Paradox lost

In class last time I presented a small undirected graph that defeated Dijkstra and (I claimed) would work with Floyd-Warshall. Unfortunately, the graph contained a negative cycle (a trivial one that got under my radar), hence the shortest-path problem is not well-defined. The fix is to make it a directed graph.

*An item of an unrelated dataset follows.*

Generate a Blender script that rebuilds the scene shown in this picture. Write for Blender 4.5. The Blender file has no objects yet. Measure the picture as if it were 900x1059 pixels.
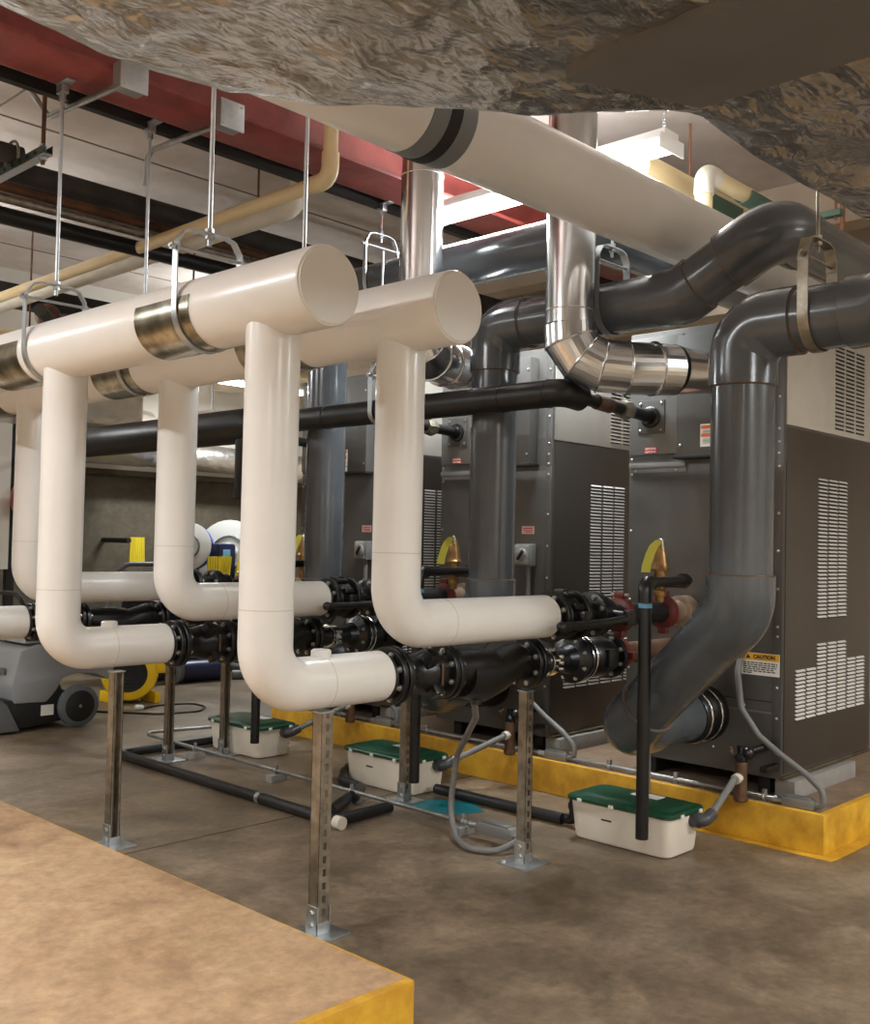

Figure: The top (undirected) graph doesn't have a well-defined shortest path between pairs, because you can hop back and forth between nodes 2 and 3, making any path as short as you like. The bottom (directed) graph defeats Dijkstra's algorithm (with 0 as the source), but is okay with Floyd-Warshal

The directed graph both defeats Dijkstra and works for Floyd-Warshall. Here are the resulting adjacency matrices (the cases $k = 0$ and $k = 3$ are omitted, the first because vertex 0 has no incoming edges, the second because vertex 3 has no outgoing edges).

$k = -1$
	0	1	2	3
0	$\infty$	10	$\infty$	$\infty$
1	$\infty$	$\infty$	4	3
2	$\infty$	$\infty$	$\infty$	-6
3	$\infty$	$\infty$	$\infty$	$\infty$

$k = 1$
	0	1	2	3
0	$\infty$	10	14	13
1	$\infty$	$\infty$	4	3
2	$\infty$	$\infty$	$\infty$	-6
3	$\infty$	$\infty$	$\infty$	$\infty$

$k = 2$
	0	1	2	3
0	$\infty$	10	14	8
1	$\infty$	$\infty$	4	-2
2	$\infty$	$\infty$	$\infty$	-6
3	$\infty$	$\infty$	$\infty$	$\infty$

Graph problems often need to find out whether graph $G$ contains a cycle. One way to answer this question is to use modify DFS (Readings 388) to see whether our search ever re-visits a vertex. Note that the modification in the course Readings considers two vertices with an undirected edge between them to be a cycle. Usually we're interested only in cycles with 3 or more distinct vertices, so this algorithm would have to be modified.

This approach runs into problems with a directed graph. Since, in a directed graph there may be a path from $v_1$ to $v_2$, but not from $v_2$ to $v_1$, the fact that $v_2$ has already been visited doesn't necessarily indicate a cycle. Consider the example from Readings p. 376 (Figure 8.4(b)). Although $a$ has already been visited, and found all the edges ``downstream'' from it, there is an edge from $g$ to $a$ that the simple DFS modification would flag as a cycle. We need to set a special value (perhaps $\infty$) if a node has been visited and all nodes reachable from it have been visited. Another way to do the same thing is to record arrival/departure numbers.